Kepala Divisi Advokasi Kontras, Indria Fernida, menuturkan bahwa ketua majelis pengadilan HAM ad hoc yang memutus perkara pelanggaran HAM berat Tanjungpriok pernah menyebutkan di media massa bahwa pemberian kompensasi tersebut dapat diberikan sebelum berkekuatan hukum tetap (inkracht).
Hal tersebut mendorong Kontras untuk mempertanyakan realisiasi pembayaran kompensasi yang belum terlaksana sampai saat ini. Selain itu, Kontras juga bermaksud untuk menanyakan lebih jauh dasar hukum yang dipakai hakim dalam menetapkan putusan kompensasi tersebut.
Sayangnya, kunjungan Kontras kali ini tidak membuahkan hasil. Indria mengatakan, Ketua PN Jakpus I Made Karna mengaku belum mempelajari dan meminta waktu untuk mempelajari lebih lanjut permohonan Kontras. Made Karna meminta Kontras mengajukan pertanyaan secara tertulis mengenai kompensasi tersebut.

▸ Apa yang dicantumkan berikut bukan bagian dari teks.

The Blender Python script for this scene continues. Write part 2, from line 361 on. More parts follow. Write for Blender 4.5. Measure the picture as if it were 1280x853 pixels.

Berdasarkan catatan hukumonline, pemberian kompensasi bagi korban pelanggaran HAM diatur dalam Peraturan Pemerintah No.3 Tahun 2002 Tentang Kompensasi, Restitusi, dan Rehabilitasi Terhadap Korban Pelanggaran HAM yang Berat. PP tersebut memang mengatur pemberian kompensasi yang harus dilakukan secara cepat, tepat dan layak. Namun, dalam PP tersebut ditegaskan bahwa pemberian kompensasi harus dilakukan setelah ada putusan pengadilan HAM yang berkekuatan hukum tetap.